China's leading legislators decided on Friday that the nation's lawmakers will discuss a draft law on administrative licensing later this month.

The Standing Committee of the 10th National People's Congress (NPC) will have a fourth round of deliberations on the draft law during their latest session from August 22 to 27 in Beijing, at which they are expected to pass the legislation.

This decision was made at Friday's meeting of the chairman and vice-chairpersons of the NPC Standing Committee, presided over by Wu Bangguo, the committee chairman.

Administrative licensing, referring to formal legal permission to conduct business or business-related activities, is a major governmental function, said Yu An, a professor of administrative law at Tsinghua University Law School.

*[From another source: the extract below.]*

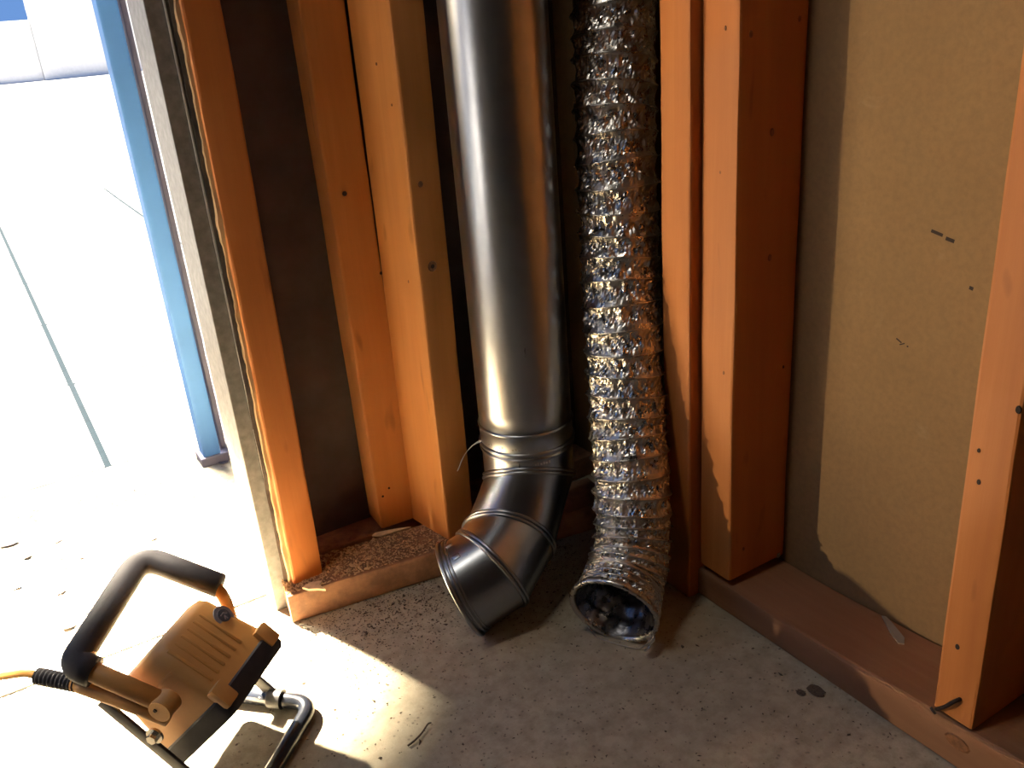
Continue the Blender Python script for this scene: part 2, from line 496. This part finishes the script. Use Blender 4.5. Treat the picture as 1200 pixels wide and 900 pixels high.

"It will become a revolutionary act if the legislators passed the draft law,'' Yu said, adding that the law will play a critical role in the connection between domestic and international market as well as the unification of the domestic market.

He said the draft law will clearly define the relations between the government and the market mainly in the economic field and set procedures for the establishment of administrative licensing.

The draft law will offer comprehensive principles and procedures on how to conduct administrative licensing.

Currently, such administrative permission is regulated by scattered laws and regulations.

It is also expected to greatly reduce the amount of administrative licensing, hazardous expansion of which seriously hampers China's efforts to build a market economy.

There are some 4,100 items that require licensing in this country, according to sources with the Legal Affairs Commission of the NPC Standing Committee.

Overuse of licensing is a hotbed for corruption because it creates more opportunities for kickbacks, said Ying Songnian, professor and director of the Department of Law of the National School of Administration.

Overelaborate procedures, poor efficiency, and underground, unfair or imprecise conditions for granting licences also stand out, he added.

The State Council began a nationwide campaign to rectify the situation in year of 2001, some 1,200 licensable items are expected to be axed.

The draft law, if passed, will consolidate the fruit of this campaign, Yu said.

Yu, a scholar who has participated in the drafting, said the draft law has also followed international practice and embody rules that are consistent with the requirements of the World Trade Organization such as transparency, protection of individuals and avoidance of making administrative permission trade barriers.

The lawmakers will also discuss amendments to the central bank law and commercial bank law as well as a draft law on the supervision and management of banking businesses when they meet.

These are viewed as legal foundation for China's reform of the financial and banking regulatory system, safeguarding the secure, steady and efficient operation of banks and financial institutions.